A bold statement from techradar. Nonetheless, Microsoft appears to be embracing the ARM architecture again.
https://www.techradar.com/pro/microsoft-is-now-teaching-developers-how-to-code-for-arm-as-x86-end-of-life-approaches
A bold statement from techradar. Nonetheless, Microsoft appears to be embracing the ARM architecture again.
https://www.techradar.com/pro/microsoft-is-now-teaching-developers-how-to-code-for-arm-as-x86-end-of-life-approaches
old products fade away slowly... it is a long, slow death march into oblivion.
@7toy More like a box of Trojan Magnums alongside a box of Drake's Funny Bones peanut butter creme-filled devil's food cakes.
Box of Magnum ice cream bars EOL and your lazy bones is on the phone with Door Dash
Intel doesn’t know what business they are in.

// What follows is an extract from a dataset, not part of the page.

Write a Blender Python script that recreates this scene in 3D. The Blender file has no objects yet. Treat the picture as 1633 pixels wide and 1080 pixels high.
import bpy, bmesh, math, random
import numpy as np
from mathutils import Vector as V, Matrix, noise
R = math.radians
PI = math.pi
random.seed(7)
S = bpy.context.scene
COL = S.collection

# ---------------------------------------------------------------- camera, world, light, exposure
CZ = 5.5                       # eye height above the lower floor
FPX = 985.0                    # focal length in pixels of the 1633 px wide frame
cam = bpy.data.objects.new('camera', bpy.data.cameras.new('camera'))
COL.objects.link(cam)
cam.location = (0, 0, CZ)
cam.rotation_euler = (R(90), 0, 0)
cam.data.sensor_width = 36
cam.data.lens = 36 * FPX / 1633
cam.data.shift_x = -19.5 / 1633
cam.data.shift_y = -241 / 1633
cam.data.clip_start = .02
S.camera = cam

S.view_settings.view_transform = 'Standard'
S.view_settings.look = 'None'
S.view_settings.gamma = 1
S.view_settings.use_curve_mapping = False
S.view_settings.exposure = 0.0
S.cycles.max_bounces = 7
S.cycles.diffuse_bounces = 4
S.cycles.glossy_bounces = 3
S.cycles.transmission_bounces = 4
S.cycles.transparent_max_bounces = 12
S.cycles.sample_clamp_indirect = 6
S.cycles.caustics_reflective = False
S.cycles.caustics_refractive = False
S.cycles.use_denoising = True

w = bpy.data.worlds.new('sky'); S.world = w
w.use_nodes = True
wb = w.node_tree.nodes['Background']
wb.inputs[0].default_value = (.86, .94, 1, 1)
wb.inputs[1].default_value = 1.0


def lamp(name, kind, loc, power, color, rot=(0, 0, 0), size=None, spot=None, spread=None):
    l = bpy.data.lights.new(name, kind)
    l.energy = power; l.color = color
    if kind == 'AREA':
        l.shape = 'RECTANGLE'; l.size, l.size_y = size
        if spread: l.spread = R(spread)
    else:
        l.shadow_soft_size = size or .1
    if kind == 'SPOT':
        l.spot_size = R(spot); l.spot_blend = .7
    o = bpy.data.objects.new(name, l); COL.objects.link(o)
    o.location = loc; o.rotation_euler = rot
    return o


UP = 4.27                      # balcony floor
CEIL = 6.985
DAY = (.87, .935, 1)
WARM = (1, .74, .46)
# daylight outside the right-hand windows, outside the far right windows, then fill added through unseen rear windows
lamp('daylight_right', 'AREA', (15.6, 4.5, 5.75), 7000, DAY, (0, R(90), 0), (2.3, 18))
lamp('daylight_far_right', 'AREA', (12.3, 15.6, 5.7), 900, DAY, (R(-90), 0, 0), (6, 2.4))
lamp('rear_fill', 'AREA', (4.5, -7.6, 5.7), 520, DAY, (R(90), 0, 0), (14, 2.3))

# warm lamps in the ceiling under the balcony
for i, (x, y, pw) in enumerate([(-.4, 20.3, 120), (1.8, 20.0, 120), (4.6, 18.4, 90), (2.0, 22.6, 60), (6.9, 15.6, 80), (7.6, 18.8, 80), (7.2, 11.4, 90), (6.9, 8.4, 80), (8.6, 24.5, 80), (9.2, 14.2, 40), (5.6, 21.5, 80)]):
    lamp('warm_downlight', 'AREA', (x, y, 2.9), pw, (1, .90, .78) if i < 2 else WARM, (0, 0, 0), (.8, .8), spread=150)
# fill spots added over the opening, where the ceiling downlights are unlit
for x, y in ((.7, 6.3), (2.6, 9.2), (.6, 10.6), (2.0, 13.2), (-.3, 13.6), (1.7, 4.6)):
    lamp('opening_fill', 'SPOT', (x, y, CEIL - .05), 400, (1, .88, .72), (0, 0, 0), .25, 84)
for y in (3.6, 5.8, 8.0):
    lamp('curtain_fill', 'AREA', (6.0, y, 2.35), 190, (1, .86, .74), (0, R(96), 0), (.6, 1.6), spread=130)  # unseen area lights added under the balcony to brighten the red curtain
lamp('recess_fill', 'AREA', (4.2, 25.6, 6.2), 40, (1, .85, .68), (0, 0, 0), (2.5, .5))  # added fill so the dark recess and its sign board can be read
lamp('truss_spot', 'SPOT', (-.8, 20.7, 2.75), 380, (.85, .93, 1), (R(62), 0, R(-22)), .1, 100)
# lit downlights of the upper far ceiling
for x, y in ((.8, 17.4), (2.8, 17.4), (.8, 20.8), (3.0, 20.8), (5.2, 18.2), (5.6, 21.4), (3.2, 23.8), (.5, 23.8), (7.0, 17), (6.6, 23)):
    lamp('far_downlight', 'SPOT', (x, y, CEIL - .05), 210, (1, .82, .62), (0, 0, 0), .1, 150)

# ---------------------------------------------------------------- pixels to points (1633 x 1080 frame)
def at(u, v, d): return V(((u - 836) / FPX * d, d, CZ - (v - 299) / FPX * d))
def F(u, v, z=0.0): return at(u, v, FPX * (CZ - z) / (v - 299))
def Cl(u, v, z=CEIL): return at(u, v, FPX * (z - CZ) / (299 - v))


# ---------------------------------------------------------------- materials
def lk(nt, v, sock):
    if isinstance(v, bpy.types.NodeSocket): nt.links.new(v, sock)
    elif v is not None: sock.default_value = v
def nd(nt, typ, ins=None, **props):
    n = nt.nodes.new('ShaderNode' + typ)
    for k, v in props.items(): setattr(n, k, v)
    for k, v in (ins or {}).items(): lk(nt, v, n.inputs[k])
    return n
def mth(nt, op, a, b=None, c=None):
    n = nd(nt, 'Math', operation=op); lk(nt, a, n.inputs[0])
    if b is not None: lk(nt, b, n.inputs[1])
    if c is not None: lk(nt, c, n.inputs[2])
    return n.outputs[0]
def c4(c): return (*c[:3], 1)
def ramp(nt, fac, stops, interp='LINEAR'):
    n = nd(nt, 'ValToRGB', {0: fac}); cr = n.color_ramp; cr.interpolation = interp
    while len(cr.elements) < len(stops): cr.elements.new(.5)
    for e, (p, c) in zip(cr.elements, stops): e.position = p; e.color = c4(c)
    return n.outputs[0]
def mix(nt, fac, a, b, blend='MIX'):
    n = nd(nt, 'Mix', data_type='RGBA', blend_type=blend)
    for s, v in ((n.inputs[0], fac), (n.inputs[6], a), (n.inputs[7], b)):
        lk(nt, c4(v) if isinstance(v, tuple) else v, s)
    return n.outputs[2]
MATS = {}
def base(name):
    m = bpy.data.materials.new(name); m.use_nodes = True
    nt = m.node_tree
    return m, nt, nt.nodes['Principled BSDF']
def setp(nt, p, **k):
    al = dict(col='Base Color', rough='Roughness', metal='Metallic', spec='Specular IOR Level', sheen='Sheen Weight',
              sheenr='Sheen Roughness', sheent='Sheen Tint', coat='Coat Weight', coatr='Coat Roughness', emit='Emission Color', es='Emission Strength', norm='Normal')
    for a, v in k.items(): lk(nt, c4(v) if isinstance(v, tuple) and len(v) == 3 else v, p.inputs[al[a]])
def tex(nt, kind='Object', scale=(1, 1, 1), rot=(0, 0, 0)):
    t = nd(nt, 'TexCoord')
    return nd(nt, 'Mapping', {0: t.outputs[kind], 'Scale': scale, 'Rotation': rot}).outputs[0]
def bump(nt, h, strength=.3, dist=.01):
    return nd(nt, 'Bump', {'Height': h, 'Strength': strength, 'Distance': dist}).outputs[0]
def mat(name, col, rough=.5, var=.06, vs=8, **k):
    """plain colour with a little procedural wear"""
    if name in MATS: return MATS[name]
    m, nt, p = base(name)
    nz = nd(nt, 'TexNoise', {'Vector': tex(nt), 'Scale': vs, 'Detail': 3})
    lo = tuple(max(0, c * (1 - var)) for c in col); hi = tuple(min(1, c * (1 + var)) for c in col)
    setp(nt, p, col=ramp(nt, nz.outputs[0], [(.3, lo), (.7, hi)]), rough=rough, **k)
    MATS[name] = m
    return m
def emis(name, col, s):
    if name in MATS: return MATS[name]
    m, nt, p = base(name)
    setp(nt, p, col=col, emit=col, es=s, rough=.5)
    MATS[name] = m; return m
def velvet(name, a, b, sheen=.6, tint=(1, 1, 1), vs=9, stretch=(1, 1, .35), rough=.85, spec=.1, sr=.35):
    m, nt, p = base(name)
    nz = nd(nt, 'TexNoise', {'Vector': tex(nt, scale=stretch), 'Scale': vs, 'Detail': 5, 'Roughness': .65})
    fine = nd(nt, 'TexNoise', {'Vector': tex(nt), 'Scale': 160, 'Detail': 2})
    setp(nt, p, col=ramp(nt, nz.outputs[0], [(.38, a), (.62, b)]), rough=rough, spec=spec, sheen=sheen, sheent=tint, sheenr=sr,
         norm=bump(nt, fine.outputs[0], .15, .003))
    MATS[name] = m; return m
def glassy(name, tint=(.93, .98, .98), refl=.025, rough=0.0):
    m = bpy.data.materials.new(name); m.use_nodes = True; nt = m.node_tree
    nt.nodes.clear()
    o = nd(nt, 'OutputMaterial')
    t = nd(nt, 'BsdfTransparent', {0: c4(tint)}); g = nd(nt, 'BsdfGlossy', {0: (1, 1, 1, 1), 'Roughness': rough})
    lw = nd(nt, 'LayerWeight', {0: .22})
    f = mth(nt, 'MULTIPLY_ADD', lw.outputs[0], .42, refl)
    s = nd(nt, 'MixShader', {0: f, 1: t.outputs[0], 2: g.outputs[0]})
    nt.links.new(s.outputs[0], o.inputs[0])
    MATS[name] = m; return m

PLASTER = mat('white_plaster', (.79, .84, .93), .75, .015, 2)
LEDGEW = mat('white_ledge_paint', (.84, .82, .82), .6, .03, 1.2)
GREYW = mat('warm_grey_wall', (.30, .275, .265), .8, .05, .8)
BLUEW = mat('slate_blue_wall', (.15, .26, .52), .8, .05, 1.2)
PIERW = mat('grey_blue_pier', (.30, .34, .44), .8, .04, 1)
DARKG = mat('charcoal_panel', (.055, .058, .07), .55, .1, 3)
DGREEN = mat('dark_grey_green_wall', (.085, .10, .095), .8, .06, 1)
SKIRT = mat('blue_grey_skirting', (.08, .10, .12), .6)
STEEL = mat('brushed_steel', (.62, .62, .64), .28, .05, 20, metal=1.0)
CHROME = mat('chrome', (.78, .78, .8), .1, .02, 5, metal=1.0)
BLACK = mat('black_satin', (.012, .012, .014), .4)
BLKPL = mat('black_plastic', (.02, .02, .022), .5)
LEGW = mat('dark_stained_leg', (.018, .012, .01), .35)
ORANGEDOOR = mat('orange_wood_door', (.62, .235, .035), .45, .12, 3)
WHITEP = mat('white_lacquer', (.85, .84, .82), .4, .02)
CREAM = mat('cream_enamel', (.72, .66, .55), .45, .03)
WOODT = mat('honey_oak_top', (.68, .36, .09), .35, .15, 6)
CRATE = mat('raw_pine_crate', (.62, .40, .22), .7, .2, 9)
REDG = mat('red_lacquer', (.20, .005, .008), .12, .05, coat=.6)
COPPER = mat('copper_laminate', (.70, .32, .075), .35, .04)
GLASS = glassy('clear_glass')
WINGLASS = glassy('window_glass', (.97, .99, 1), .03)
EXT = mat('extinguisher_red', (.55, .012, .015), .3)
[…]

Kodak was in the memory business not film. They are gone.
If Intel was in the compute business they’d have seen mobile, graphics, AI. They are too fascinated with protecting their walled garden and milking the profits and suing AMD.
The foundry business is about serving your customers. Listen to Pat, talk about leadership or 5 in 4, has he every said serving your customers is priority?
They will fail it’s a certainty
Duh. Why do you thing Intel is embracing the foundry business?
x86 peaked 3 years ago. In 10 years there won't be enough profit in it.
Years ago, some intel ceo said: if we don't make our cpus obsolete, someone else will.
Don't remember which ceo said that, too long ago.
Intel chose to simply increase ASPs and spend money on marketing and propaganda instead of innovation.
So now, bye-bye intel.
Didnt renee say intel gettting paid twice for x86 and then some, whatever got into her head? Are they d-mb? Were those lies ?
Apple changed CPU's 2 times already,Motorola and Intel and now arm.
However Apple is better that Microsoft and in here there are thousands of machines and dozens of cpu's. Not as easy
Thanks for the interesting article.
Since Windows apps are programmed at an API, changing processors shouldn't be too hard.
In fact, way back, Windows NT ran on a few different chips. Running apps on different hardware should be easy, since the app really doesn't need to know what hardware it runs on.
I think you are right: "x86 end of life approaches".